Michelle Dockery plays Lady Mary (Nick Briggs/PBS)

“Downton Abbey’s” fourth season will debut on PBS on Sunday, Jan. 5, 2014, “Masterpiece” exec producer Rebecca Eaton announced Tuesday at the PBS Annual Meeting.

So all those reporters who hinted that “Downton” obsessives might get to see the franchise’s fourth season sooner than they had been able to see the third season weren’t pulling your leg —the third season had debuted on Jan 6 of this year.

Meanwhile, PBS has bought U.S. broadcast rights to BBC’s critically acclaimed drama, “Last Tango in Halifax.”

Derek Jacobi (“The King’s Speech,” “The Borgias,” “My Week with Marilyn,” “I, Claudius”) stars as Alan, and Anne Reid (“Upstairs, Downstairs”) plays Celia in this six-part comedy/drama about childhood sweethearts, both widowed and in their 70’s, who fall for each other again when re-united via the internet after nearly six decades.

“‘What if’ is a question that haunts all of us, but in the hands of Derek Jacobi and Anne Reid, and the larger cast of “Last Tango in Halifax,” it becomes a hugely thoughtful and funny look at love and loss and hope,” series exec producer Nicole Shindler explained of her project, which PBS described as being “full of zesty humor, great characters and glorious dialogue.”

As part of the deal with BBC Worldwide North America Sales & Distribution, PBS also has secured broadcast rights to the third season of “Call the Midwife.” That season, premiering in 2014, brings viewers back to East London in 1959, on the eve of the turbulent 60’s.

“Last Tango in Halifax” will premiere Sunday, Sept. 8 at 8 p.m. leading into the finale of the “Masterpiece Mystery!” courtroom drama “Silk.”

The premiere of “Last Tango in Halifax” was one of BBC One’s Top-10 rated drama series of 2012, attracting 7.3 million viewers. A second season has been ordered in the UK, written by Sally Wainwright (“At Home with the Braithwaites,” “Scott and Baily,” “Unforgiven”) and directed by Euros Lynn (“Sherlock,” “Black Mirror”) and Sam Donovan (“Skins,” “Secret Diary of a Call Girl”).

“We’re pleased to add this new series and to continue our partnership on ‘Call the Midwife,’ solidifying Sunday nights as our highest-rated night of the week,” said PBS’s chief programming exec Beth Hoppe. (PBS’s Sunday nights at 8 p.m., when “Call the Midwife” has aired, are up 24 percent in ratings over last season.)

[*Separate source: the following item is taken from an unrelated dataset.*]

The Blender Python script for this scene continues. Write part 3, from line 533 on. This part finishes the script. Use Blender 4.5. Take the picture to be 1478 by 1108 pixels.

“Downton,” however, remains the gold standard for British programming on PBS. The fourth season of “Downton,” the highest rated drama in PBS history, will run eight weeks, wrapping on Feb. 23.

About 24 million viewers tuned in to the third season of “Downton”; when its finale aired on Feb. 17, more people watched that emotional walloping than any other program on broadcast or cable TV that night.

Casting news for the fourth season of the series, produced by NBCUniversal division, Carnival, includes the return of Shirley MacLaine as Martha Levinson, and the addition of several new cast members: Tom Cullen, Nigel Harman, Dame Harriet Walter, Joanna David, Julian Ovendon, Dame Kiri Te Kanawa and Gary Carr.

They join returning Hugh Bonneville, Elizabeth McGovern, Maggie Smith, Michelle Dockery, Jim Carter, Joanne Froggatt, Brendan Coyle, among the large-ish “Downton” “family.”